>>>>

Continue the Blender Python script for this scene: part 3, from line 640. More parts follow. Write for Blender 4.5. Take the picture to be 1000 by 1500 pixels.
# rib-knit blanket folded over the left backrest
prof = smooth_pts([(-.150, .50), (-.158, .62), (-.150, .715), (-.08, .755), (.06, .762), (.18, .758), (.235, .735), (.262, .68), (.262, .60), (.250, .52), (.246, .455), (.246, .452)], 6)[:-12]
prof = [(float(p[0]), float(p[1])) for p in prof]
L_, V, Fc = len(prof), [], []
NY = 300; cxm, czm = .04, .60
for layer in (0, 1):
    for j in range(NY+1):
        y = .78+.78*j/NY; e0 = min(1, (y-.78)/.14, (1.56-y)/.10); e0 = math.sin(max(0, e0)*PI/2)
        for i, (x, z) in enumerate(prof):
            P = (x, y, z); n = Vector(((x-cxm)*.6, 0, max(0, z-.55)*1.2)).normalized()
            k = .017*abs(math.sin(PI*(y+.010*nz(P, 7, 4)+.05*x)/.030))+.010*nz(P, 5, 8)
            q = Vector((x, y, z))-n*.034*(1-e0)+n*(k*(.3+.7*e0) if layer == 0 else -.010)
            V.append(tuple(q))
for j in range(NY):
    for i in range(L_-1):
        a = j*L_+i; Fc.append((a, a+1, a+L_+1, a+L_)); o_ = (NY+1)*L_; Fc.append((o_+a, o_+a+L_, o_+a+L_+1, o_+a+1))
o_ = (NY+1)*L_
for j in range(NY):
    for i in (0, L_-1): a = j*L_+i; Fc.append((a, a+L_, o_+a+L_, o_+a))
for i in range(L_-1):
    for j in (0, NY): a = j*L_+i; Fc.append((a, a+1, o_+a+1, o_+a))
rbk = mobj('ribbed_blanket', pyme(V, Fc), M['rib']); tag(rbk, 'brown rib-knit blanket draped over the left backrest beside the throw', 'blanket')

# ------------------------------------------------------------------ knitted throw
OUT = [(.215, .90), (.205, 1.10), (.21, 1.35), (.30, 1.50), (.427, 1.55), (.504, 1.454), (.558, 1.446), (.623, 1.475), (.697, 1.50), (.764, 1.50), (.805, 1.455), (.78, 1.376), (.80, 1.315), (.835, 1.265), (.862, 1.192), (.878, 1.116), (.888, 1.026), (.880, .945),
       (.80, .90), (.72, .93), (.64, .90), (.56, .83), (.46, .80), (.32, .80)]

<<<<
>>>>

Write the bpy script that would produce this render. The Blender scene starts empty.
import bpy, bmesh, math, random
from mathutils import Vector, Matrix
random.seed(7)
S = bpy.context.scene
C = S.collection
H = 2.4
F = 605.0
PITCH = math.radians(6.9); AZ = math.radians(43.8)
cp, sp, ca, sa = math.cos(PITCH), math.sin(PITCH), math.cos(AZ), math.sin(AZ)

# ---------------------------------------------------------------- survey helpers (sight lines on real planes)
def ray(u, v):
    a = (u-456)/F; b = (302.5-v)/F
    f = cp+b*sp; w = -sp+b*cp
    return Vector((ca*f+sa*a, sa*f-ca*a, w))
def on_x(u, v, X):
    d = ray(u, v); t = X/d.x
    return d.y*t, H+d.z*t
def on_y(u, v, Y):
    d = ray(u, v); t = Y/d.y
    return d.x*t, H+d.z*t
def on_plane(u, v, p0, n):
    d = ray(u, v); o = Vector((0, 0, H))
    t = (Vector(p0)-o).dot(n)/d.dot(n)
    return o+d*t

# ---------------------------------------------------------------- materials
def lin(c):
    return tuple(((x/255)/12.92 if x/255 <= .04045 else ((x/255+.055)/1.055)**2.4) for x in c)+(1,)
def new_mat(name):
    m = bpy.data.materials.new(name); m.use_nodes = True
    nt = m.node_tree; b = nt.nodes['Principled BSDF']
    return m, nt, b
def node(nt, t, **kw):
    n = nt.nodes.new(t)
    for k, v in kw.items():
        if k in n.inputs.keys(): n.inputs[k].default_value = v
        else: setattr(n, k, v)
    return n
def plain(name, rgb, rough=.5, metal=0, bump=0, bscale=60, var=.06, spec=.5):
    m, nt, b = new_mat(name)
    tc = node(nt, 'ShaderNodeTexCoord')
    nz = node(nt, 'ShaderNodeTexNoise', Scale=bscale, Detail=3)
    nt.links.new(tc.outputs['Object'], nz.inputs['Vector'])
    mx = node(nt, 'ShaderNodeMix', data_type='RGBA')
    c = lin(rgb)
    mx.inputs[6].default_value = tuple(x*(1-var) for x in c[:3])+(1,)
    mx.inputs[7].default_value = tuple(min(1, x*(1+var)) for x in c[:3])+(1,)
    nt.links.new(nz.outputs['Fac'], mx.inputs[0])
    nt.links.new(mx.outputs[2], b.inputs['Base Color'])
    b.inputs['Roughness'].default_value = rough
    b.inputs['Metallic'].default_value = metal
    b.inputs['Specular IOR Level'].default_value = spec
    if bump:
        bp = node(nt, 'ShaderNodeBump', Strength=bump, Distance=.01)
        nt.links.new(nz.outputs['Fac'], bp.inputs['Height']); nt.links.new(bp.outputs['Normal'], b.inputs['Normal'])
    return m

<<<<
>>>>

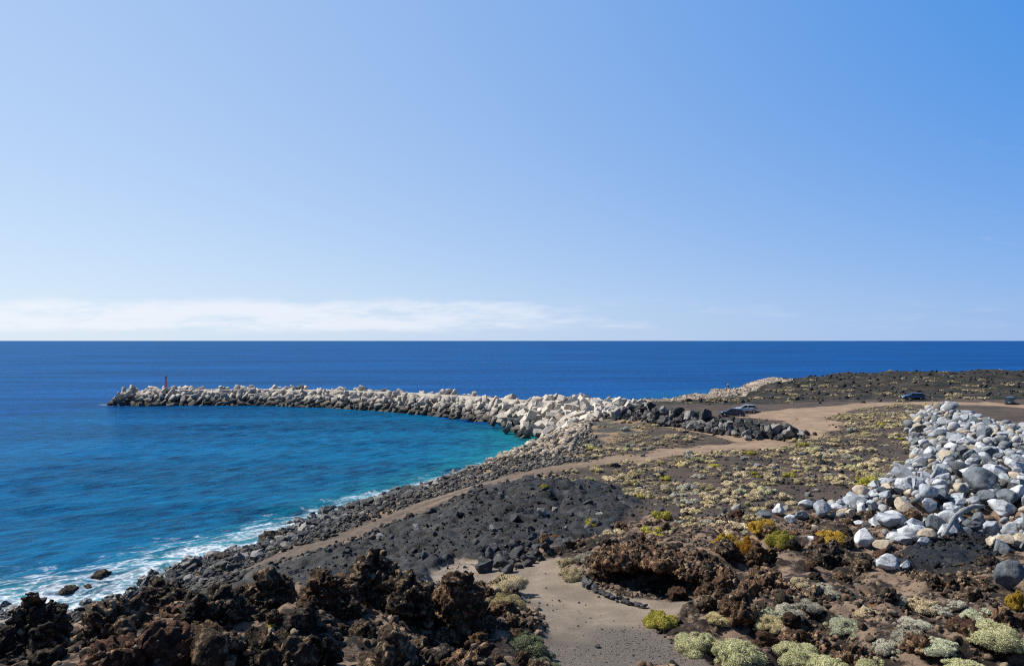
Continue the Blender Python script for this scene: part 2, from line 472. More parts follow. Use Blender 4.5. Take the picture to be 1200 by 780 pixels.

<<<<

Do this -> Go back over the listing above and copy exactly the lines that begin at the line with "Continue the Blender Python script for this scene: part 3, from" and stop after the line with "(.46, .80), (.32, .80)]"; leave out every other line.

Correct answer ->
Continue the Blender Python script for this scene: part 3, from line 640. More parts follow. Write for Blender 4.5. Take the picture to be 1000 by 1500 pixels.
# rib-knit blanket folded over the left backrest
prof = smooth_pts([(-.150, .50), (-.158, .62), (-.150, .715), (-.08, .755), (.06, .762), (.18, .758), (.235, .735), (.262, .68), (.262, .60), (.250, .52), (.246, .455), (.246, .452)], 6)[:-12]
prof = [(float(p[0]), float(p[1])) for p in prof]
L_, V, Fc = len(prof), [], []
NY = 300; cxm, czm = .04, .60
for layer in (0, 1):
    for j in range(NY+1):
        y = .78+.78*j/NY; e0 = min(1, (y-.78)/.14, (1.56-y)/.10); e0 = math.sin(max(0, e0)*PI/2)
        for i, (x, z) in enumerate(prof):
            P = (x, y, z); n = Vector(((x-cxm)*.6, 0, max(0, z-.55)*1.2)).normalized()
            k = .017*abs(math.sin(PI*(y+.010*nz(P, 7, 4)+.05*x)/.030))+.010*nz(P, 5, 8)
            q = Vector((x, y, z))-n*.034*(1-e0)+n*(k*(.3+.7*e0) if layer == 0 else -.010)
            V.append(tuple(q))
for j in range(NY):
    for i in range(L_-1):
        a = j*L_+i; Fc.append((a, a+1, a+L_+1, a+L_)); o_ = (NY+1)*L_; Fc.append((o_+a, o_+a+L_, o_+a+L_+1, o_+a+1))
o_ = (NY+1)*L_
for j in range(NY):
    for i in (0, L_-1): a = j*L_+i; Fc.append((a, a+L_, o_+a+L_, o_+a))
for i in range(L_-1):
    for j in (0, NY): a = j*L_+i; Fc.append((a, a+1, o_+a+1, o_+a))
rbk = mobj('ribbed_blanket', pyme(V, Fc), M['rib']); tag(rbk, 'brown rib-knit blanket draped over the left backrest beside the throw', 'blanket')

# ------------------------------------------------------------------ knitted throw
OUT = [(.215, .90), (.205, 1.10), (.21, 1.35), (.30, 1.50), (.427, 1.55), (.504, 1.454), (.558, 1.446), (.623, 1.475), (.697, 1.50), (.764, 1.50), (.805, 1.455), (.78, 1.376), (.80, 1.315), (.835, 1.265), (.862, 1.192), (.878, 1.116), (.888, 1.026), (.880, .945),
       (.80, .90), (.72, .93), (.64, .90), (.56, .83), (.46, .80), (.32, .80)]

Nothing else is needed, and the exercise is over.